The request: Would you quote the material below from its first line through the line containing "build('belt_stripe', m, M['blue'], st, smooth=0)", exactly and with both ends included?

Information shown:

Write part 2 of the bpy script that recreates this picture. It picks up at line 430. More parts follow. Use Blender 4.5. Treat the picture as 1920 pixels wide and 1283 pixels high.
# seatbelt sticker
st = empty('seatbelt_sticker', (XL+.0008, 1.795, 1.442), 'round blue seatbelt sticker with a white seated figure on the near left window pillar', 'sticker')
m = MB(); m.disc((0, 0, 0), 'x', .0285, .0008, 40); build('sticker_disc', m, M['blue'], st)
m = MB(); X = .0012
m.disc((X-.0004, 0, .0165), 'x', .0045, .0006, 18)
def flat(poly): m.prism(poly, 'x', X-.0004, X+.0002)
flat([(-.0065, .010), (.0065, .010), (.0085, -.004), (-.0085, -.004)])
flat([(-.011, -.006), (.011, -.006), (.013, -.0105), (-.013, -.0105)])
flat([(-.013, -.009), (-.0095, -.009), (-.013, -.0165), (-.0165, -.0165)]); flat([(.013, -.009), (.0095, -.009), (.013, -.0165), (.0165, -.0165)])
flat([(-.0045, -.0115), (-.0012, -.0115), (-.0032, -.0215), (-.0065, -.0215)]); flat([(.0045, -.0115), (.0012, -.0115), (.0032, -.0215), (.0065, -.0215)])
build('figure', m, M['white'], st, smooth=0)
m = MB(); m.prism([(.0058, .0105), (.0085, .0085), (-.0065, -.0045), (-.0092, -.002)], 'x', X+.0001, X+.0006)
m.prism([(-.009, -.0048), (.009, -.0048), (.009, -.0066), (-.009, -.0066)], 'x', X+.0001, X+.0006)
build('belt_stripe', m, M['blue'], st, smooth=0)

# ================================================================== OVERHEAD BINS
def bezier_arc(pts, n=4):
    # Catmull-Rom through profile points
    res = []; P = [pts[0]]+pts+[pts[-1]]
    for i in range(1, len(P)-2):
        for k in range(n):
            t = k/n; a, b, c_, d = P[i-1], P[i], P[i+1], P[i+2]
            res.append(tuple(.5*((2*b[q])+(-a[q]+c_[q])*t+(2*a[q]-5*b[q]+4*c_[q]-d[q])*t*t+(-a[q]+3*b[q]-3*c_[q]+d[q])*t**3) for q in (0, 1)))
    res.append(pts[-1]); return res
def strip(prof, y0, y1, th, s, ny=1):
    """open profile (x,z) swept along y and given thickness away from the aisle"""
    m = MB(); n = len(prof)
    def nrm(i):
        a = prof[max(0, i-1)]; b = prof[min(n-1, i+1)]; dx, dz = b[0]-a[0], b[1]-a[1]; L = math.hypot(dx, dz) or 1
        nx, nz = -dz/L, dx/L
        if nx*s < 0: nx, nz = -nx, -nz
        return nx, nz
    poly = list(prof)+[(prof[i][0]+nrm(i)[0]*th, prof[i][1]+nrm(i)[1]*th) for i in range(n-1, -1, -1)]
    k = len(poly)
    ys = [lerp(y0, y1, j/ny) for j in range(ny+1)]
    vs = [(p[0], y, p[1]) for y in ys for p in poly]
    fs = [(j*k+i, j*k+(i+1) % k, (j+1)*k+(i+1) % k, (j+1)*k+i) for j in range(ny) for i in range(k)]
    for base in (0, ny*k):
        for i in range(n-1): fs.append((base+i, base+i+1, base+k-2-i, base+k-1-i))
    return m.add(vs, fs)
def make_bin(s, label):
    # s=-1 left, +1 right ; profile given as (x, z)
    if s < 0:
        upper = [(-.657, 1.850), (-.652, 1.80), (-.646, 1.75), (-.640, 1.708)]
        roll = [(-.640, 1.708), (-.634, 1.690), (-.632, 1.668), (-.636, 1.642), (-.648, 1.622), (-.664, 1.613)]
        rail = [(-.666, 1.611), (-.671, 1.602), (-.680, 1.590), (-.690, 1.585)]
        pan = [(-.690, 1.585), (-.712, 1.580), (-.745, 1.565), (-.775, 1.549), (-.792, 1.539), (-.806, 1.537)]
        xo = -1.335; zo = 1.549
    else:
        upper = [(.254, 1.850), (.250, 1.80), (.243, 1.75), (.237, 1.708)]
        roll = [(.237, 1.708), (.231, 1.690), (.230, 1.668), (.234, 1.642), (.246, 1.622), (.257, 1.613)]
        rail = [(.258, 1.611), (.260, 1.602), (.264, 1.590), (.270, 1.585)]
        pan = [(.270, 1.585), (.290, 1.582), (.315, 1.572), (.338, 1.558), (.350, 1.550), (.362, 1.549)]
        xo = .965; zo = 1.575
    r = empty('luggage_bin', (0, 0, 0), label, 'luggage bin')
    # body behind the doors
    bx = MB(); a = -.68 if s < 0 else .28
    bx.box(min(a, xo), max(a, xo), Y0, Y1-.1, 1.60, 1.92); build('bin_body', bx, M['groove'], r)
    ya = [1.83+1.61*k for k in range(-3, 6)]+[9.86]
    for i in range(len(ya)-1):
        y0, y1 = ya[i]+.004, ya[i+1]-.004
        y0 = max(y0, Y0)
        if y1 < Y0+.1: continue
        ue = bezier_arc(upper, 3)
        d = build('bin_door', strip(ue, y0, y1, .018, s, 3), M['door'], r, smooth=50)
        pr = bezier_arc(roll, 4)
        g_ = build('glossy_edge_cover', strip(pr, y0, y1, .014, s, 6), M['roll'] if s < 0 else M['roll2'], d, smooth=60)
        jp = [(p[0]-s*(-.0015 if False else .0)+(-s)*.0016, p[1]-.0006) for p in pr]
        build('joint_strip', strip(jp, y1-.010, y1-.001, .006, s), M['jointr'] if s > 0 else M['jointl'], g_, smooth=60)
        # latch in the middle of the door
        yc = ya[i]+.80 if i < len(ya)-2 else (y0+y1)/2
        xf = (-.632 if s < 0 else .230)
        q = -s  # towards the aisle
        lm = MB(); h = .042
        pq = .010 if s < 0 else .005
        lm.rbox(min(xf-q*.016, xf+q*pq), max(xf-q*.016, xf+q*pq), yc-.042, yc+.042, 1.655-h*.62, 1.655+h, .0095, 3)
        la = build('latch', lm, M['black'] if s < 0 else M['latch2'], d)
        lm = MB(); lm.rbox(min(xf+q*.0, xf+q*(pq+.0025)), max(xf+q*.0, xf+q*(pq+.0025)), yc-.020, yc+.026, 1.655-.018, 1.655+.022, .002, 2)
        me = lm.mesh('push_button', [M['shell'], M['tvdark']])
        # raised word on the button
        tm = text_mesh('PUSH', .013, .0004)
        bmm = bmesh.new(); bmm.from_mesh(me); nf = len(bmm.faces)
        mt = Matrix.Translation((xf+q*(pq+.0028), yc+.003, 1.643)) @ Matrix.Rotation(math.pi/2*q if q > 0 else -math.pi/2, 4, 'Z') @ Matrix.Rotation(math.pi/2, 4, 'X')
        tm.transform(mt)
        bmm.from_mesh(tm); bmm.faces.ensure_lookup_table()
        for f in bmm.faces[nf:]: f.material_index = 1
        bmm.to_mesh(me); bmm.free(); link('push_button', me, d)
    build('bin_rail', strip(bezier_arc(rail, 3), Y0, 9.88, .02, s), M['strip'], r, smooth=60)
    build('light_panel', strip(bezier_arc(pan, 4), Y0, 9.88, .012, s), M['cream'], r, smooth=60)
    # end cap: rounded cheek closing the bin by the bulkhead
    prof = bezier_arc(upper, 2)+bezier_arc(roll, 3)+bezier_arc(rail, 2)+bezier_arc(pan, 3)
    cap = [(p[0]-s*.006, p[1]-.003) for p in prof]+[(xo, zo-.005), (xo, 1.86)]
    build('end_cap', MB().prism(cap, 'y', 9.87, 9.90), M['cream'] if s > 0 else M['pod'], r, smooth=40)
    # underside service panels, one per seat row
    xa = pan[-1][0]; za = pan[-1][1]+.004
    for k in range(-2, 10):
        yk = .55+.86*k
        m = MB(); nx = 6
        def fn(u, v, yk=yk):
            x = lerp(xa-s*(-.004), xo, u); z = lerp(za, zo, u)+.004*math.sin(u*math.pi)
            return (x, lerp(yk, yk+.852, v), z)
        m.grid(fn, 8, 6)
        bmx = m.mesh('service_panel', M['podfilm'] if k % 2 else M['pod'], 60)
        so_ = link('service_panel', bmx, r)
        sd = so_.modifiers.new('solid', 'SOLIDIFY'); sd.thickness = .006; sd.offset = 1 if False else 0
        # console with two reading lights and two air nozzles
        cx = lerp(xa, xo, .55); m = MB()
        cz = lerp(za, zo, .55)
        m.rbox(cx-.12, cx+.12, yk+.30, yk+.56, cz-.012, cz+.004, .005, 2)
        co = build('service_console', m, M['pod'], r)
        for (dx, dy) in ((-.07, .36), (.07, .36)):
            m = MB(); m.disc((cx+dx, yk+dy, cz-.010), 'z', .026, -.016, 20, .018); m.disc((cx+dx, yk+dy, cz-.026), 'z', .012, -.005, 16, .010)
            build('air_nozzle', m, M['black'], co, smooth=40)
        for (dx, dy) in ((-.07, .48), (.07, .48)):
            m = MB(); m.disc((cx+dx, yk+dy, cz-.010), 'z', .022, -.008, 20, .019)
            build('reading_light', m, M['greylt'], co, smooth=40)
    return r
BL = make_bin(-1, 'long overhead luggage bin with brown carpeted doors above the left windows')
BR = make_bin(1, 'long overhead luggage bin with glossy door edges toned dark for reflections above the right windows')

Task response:
Write part 2 of the bpy script that recreates this picture. It picks up at line 430. More parts follow. Use Blender 4.5. Treat the picture as 1920 pixels wide and 1283 pixels high.
# seatbelt sticker
st = empty('seatbelt_sticker', (XL+.0008, 1.795, 1.442), 'round blue seatbelt sticker with a white seated figure on the near left window pillar', 'sticker')
m = MB(); m.disc((0, 0, 0), 'x', .0285, .0008, 40); build('sticker_disc', m, M['blue'], st)
m = MB(); X = .0012
m.disc((X-.0004, 0, .0165), 'x', .0045, .0006, 18)
def flat(poly): m.prism(poly, 'x', X-.0004, X+.0002)
flat([(-.0065, .010), (.0065, .010), (.0085, -.004), (-.0085, -.004)])
flat([(-.011, -.006), (.011, -.006), (.013, -.0105), (-.013, -.0105)])
flat([(-.013, -.009), (-.0095, -.009), (-.013, -.0165), (-.0165, -.0165)]); flat([(.013, -.009), (.0095, -.009), (.013, -.0165), (.0165, -.0165)])
flat([(-.0045, -.0115), (-.0012, -.0115), (-.0032, -.0215), (-.0065, -.0215)]); flat([(.0045, -.0115), (.0012, -.0115), (.0032, -.0215), (.0065, -.0215)])
build('figure', m, M['white'], st, smooth=0)
m = MB(); m.prism([(.0058, .0105), (.0085, .0085), (-.0065, -.0045), (-.0092, -.002)], 'x', X+.0001, X+.0006)
m.prism([(-.009, -.0048), (.009, -.0048), (.009, -.0066), (-.009, -.0066)], 'x', X+.0001, X+.0006)
build('belt_stripe', m, M['blue'], st, smooth=0)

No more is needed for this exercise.